North Shore Notes

Sometimes we don’t like it.

I’ve heard a few rumbles lately about my take on the recent centerline rumble strips now adding a new form of local color along my part of the north shore. Also noted was some reaction to my remarks on a river clean-up project that wiped out a small bit of local history. I’ll tell you this. Whether a person likes or dislikes what’s written doesn’t matter in the long run because neither communication nor progress runs well on the fuel of popularity or of acclaim without a larger social good held steady on the compass. A writer can do his-her work to make a reader happy but he-she may other times have to follow the tack of what needs to be said, which is not always about fluffy kittens and feel-good endings. Many prefer a sugary style, but followed in our mental lives that approach will get you where an addiction to sweets with get you; a mouth full of cavities and a seat in the dentist chair if you’re lucky. Frankly (in my view) being habitually too nice too often is one of a civil democracy’s larger dangers. Being nice is not always good for us.

The live heart of a healthy democracy is the freedom to speak one’s mind. Having respect or being respectful doesn’t require kowtowing or submission. If I want to be nice I can say, “With respect, your policy is wrong,” or I can shortcut and get to the chase with “What misguided soul (long-form for idiot) came up with this awful idea?” The freedom to disagree vigorously is a thing people in places of authority don’t like because it causes them trouble. That’s tough, but not important enough that I need give it priority. Indeed, trampling a feeling or ten might be the best and only way to assert one’s message. In a civil democracy we have the option of respecting the office of an elected official while hewing away at that officer’s wrong moves for all we are worth. A fine example comes to mind.

I can respect the current US President’s role and still ask in boldface opposition WHAT ON EARTH WERE YOU THINKING when his glib mouth said “The future shall not belong to those who insult the Prophet of Islam.” Was he too dense or brainwashed to see that statement as utterly and detestably un-American and anti-democratic? There’s a time and place to apply insult where it is needed. Times a polite “wake up” won’t serve so well as “GET UP IDIOT.” Those asleep or ignorant don’t want to be roused. They’re fine with their sloth and have to be kick started the same way you get a teenage boy off a couch; by setting it afire if need be. In a civil democracy pretty much all that enters the public sphere is fair game for criticism and mockery. No one and nothing is immune and for good reason. A western philosopher put it this way. “If you want to know who rules or wishes to rule over you ask only who it is you cannot criticize.” A lively and constructive political and civil life requires the freedom to be critical. Civil order and government doesn’t run well on sacred cows of any order. I’ll respect what I feel deserves to be respected, and not simply because I’m told I must, which would mean killing American Democracy.
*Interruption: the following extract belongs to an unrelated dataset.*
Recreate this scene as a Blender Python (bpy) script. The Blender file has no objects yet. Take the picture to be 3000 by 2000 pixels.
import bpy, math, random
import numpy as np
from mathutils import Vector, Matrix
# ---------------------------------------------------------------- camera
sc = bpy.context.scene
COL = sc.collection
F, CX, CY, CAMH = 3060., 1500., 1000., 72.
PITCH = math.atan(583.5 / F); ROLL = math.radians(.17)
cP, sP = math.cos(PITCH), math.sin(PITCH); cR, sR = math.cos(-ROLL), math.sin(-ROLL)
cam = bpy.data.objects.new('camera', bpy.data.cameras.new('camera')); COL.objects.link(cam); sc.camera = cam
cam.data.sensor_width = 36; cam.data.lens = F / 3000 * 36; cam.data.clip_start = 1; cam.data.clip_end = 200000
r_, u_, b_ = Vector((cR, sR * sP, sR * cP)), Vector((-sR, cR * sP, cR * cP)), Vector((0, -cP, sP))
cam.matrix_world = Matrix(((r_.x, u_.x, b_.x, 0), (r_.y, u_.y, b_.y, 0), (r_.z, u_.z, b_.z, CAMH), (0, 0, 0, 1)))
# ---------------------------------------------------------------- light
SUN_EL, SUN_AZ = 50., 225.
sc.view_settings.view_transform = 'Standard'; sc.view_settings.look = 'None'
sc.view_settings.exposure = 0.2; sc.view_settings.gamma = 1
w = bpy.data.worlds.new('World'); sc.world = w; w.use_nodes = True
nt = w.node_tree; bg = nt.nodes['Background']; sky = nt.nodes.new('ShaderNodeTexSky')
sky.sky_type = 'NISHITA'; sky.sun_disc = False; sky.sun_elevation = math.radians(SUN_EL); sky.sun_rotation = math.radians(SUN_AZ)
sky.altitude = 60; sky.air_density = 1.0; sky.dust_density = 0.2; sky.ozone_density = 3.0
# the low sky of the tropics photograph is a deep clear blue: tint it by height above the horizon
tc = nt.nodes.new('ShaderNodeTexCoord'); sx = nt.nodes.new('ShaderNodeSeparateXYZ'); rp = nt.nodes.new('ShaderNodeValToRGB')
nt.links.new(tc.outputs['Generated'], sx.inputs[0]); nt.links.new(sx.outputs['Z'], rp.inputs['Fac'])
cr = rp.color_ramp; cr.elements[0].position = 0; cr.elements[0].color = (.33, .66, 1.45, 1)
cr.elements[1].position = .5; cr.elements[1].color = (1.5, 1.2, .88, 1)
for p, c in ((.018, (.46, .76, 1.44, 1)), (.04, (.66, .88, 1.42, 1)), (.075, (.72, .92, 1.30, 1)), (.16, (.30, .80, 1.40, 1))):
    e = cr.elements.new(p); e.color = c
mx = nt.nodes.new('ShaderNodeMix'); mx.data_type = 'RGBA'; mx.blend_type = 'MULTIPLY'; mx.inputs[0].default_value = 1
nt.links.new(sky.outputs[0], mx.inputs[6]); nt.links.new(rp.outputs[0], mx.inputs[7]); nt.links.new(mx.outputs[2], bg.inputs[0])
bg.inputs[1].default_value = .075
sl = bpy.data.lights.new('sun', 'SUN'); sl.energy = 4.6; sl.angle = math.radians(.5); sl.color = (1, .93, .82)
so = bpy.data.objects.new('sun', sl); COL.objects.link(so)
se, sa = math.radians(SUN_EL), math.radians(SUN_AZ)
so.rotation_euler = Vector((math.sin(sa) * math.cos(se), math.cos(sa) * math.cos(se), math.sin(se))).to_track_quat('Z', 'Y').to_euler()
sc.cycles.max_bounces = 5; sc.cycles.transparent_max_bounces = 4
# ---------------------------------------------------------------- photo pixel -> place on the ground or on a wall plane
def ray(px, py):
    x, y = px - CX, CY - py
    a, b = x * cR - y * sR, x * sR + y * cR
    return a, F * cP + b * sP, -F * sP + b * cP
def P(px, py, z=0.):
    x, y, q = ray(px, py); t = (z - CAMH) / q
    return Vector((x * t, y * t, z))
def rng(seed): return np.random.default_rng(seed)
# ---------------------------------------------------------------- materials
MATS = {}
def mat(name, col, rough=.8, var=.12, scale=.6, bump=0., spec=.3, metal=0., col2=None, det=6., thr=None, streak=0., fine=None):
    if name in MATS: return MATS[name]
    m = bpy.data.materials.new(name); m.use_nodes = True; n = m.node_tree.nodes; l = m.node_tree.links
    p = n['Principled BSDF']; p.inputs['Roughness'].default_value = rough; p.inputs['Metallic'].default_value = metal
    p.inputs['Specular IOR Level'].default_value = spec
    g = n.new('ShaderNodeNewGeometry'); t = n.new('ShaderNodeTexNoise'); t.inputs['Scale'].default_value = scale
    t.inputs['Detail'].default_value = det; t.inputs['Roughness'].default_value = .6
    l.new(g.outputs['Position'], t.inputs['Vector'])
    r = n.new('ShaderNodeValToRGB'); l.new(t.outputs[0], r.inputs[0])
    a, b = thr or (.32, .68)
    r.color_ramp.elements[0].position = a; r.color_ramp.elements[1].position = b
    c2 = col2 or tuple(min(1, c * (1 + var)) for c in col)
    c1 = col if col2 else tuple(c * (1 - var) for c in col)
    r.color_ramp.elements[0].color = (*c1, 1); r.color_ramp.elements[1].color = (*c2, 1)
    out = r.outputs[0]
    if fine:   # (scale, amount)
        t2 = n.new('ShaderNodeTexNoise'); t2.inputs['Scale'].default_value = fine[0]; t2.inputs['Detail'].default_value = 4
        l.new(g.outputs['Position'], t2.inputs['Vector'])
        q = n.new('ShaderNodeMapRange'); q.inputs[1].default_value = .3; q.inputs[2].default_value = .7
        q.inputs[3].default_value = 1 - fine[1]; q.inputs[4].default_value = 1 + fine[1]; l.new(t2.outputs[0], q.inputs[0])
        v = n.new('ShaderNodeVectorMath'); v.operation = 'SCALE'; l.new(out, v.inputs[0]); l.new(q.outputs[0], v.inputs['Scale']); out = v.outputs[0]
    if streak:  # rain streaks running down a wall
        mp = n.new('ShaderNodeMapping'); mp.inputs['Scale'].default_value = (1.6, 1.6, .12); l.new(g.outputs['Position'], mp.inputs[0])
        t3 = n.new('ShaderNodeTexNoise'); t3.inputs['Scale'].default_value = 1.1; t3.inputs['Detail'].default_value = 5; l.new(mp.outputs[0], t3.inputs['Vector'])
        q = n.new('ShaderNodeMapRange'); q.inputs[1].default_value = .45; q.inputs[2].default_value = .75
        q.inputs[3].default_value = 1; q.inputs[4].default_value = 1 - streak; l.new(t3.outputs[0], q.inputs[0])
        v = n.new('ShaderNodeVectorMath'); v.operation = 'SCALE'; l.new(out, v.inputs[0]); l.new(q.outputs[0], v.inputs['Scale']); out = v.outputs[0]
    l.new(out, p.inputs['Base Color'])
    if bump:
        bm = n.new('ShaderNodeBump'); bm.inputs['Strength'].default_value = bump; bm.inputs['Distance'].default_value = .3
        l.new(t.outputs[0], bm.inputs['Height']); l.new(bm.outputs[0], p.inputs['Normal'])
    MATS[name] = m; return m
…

If I want that I’ll move to a theocracy where pastors or mullahs make laws and see them enforced. (Even the nicest sweetest form of Inquisition would still be Tyranny.)

A good many of us, myself included, are often too tired for windmill tilting, which is what taking officials to task often amounts to. But, it must be done. If an elected President doesn’t see his multi-culture nation doesn’t require citizens to stay silent at things and ideas they do not believe then someone (that could be us) has to say it for him and do so long and loud enough that the message be heard. Elected officials need reminding. Mr. President, respecting prophets belongs in an Islamic Council and not in an American Democracy.

Being critical (including insultingly so) is not a negative act despite its outward appearance so. Saying center-line rumble strips are a questionable half-measure of dubious value does not mean I am opposed to highway safety. What I do know is we will always have limited funds for any public project and to me ripping up pavement in rural areas to create noisy, unneeded warnings is prime to be viewed as waste. Do something useful and needed. This might require us citizens to tell legislators to give departments more flex in how they manage overall budgets to avoid surplus in some accounts and shortage in others. Complaint coming from us the public should tie into constructive engagement with the process. Griping without a willingness to help fix issues is not constructive.

Likewise, I can and will question a river project based on my views and my doing so not mean I am against clean water. But honestly, when I see miles of turbid water along the shore in one area and relatively little in another I rightly question why what appears a lesser problem area got attention. I might also rightly wonder at the ultimate value of “clear” water if water with more colloidal suspension wasn’t a good thing for binding heavy metals and entombing them in bottom sediments. We have mercury and heavy metal polluting Lake Superior fish. We know this. That side of the picture needs to be considered as should cultural or heritage resources when projects are done. We tend to leave things to the trained professionals, but it was exactly some of those who toured a site in Newfoundland where they walked over piles of clay tile debris from Portuguese whaling in the New World early or earlier than Columbus (coming up next Monday). The professionals were looking for something else and walked over the site without seeing.